Transcribe the full listing below exactly.
= = =
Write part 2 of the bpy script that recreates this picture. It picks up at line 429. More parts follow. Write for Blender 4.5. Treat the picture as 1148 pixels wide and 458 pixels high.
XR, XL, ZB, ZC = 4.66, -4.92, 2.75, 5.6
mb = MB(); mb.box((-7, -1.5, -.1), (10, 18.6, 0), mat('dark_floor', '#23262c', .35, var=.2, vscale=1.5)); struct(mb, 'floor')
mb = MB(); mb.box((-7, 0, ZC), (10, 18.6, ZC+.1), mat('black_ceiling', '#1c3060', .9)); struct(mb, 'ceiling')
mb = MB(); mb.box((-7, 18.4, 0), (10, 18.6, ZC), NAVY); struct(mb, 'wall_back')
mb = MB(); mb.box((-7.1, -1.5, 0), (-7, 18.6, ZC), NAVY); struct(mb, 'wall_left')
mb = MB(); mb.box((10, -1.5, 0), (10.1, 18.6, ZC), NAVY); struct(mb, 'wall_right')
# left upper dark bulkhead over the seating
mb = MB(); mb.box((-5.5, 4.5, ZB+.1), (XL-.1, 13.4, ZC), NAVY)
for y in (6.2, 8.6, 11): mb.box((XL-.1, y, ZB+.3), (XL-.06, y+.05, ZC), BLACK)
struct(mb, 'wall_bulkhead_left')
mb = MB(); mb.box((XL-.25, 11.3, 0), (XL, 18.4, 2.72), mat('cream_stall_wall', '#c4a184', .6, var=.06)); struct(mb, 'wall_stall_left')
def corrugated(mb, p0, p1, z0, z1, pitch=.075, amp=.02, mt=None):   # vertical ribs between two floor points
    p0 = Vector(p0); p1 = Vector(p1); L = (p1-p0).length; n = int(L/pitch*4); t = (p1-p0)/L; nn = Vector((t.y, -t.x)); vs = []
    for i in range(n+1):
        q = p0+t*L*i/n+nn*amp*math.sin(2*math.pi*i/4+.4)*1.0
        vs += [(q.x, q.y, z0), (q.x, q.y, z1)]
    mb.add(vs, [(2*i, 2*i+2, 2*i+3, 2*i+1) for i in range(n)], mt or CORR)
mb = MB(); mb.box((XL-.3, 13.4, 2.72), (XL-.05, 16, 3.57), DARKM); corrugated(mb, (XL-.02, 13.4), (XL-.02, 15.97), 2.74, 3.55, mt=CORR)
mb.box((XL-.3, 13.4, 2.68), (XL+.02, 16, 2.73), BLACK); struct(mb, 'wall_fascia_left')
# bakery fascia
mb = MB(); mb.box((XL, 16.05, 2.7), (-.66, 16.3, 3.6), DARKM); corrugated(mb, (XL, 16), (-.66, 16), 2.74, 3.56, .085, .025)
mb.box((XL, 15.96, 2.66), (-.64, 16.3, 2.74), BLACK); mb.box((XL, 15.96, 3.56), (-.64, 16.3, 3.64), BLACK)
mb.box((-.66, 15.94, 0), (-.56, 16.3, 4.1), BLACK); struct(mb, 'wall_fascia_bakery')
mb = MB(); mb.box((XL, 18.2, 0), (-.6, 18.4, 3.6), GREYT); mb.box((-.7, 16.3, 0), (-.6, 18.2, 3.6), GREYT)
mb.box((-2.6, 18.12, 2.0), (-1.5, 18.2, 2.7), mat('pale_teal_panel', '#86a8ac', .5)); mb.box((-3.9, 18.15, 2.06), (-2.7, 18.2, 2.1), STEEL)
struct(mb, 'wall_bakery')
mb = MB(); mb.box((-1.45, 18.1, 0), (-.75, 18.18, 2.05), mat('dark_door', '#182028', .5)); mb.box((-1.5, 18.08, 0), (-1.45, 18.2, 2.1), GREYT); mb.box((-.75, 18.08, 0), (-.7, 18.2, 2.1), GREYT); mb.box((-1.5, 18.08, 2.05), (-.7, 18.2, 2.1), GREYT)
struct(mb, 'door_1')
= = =
[Response]
Write part 2 of the bpy script that recreates this picture. It picks up at line 429. More parts follow. Write for Blender 4.5. Treat the picture as 1148 pixels wide and 458 pixels high.
XR, XL, ZB, ZC = 4.66, -4.92, 2.75, 5.6
mb = MB(); mb.box((-7, -1.5, -.1), (10, 18.6, 0), mat('dark_floor', '#23262c', .35, var=.2, vscale=1.5)); struct(mb, 'floor')
mb = MB(); mb.box((-7, 0, ZC), (10, 18.6, ZC+.1), mat('black_ceiling', '#1c3060', .9)); struct(mb, 'ceiling')
mb = MB(); mb.box((-7, 18.4, 0), (10, 18.6, ZC), NAVY); struct(mb, 'wall_back')
mb = MB(); mb.box((-7.1, -1.5, 0), (-7, 18.6, ZC), NAVY); struct(mb, 'wall_left')
mb = MB(); mb.box((10, -1.5, 0), (10.1, 18.6, ZC), NAVY); struct(mb, 'wall_right')
# left upper dark bulkhead over the seating
mb = MB(); mb.box((-5.5, 4.5, ZB+.1), (XL-.1, 13.4, ZC), NAVY)
for y in (6.2, 8.6, 11): mb.box((XL-.1, y, ZB+.3), (XL-.06, y+.05, ZC), BLACK)
struct(mb, 'wall_bulkhead_left')
mb = MB(); mb.box((XL-.25, 11.3, 0), (XL, 18.4, 2.72), mat('cream_stall_wall', '#c4a184', .6, var=.06)); struct(mb, 'wall_stall_left')
def corrugated(mb, p0, p1, z0, z1, pitch=.075, amp=.02, mt=None):   # vertical ribs between two floor points
    p0 = Vector(p0); p1 = Vector(p1); L = (p1-p0).length; n = int(L/pitch*4); t = (p1-p0)/L; nn = Vector((t.y, -t.x)); vs = []
    for i in range(n+1):
        q = p0+t*L*i/n+nn*amp*math.sin(2*math.pi*i/4+.4)*1.0
        vs += [(q.x, q.y, z0), (q.x, q.y, z1)]
    mb.add(vs, [(2*i, 2*i+2, 2*i+3, 2*i+1) for i in range(n)], mt or CORR)
mb = MB(); mb.box((XL-.3, 13.4, 2.72), (XL-.05, 16, 3.57), DARKM); corrugated(mb, (XL-.02, 13.4), (XL-.02, 15.97), 2.74, 3.55, mt=CORR)
mb.box((XL-.3, 13.4, 2.68), (XL+.02, 16, 2.73), BLACK); struct(mb, 'wall_fascia_left')
# bakery fascia
mb = MB(); mb.box((XL, 16.05, 2.7), (-.66, 16.3, 3.6), DARKM); corrugated(mb, (XL, 16), (-.66, 16), 2.74, 3.56, .085, .025)
mb.box((XL, 15.96, 2.66), (-.64, 16.3, 2.74), BLACK); mb.box((XL, 15.96, 3.56), (-.64, 16.3, 3.64), BLACK)
mb.box((-.66, 15.94, 0), (-.56, 16.3, 4.1), BLACK); struct(mb, 'wall_fascia_bakery')
mb = MB(); mb.box((XL, 18.2, 0), (-.6, 18.4, 3.6), GREYT); mb.box((-.7, 16.3, 0), (-.6, 18.2, 3.6), GREYT)
mb.box((-2.6, 18.12, 2.0), (-1.5, 18.2, 2.7), mat('pale_teal_panel', '#86a8ac', .5)); mb.box((-3.9, 18.15, 2.06), (-2.7, 18.2, 2.1), STEEL)
struct(mb, 'wall_bakery')
mb = MB(); mb.box((-1.45, 18.1, 0), (-.75, 18.18, 2.05), mat('dark_door', '#182028', .5)); mb.box((-1.5, 18.08, 0), (-1.45, 18.2, 2.1), GREYT); mb.box((-.75, 18.08, 0), (-.7, 18.2, 2.1), GREYT); mb.box((-1.5, 18.08, 2.05), (-.7, 18.2, 2.1), GREYT)
struct(mb, 'door_1')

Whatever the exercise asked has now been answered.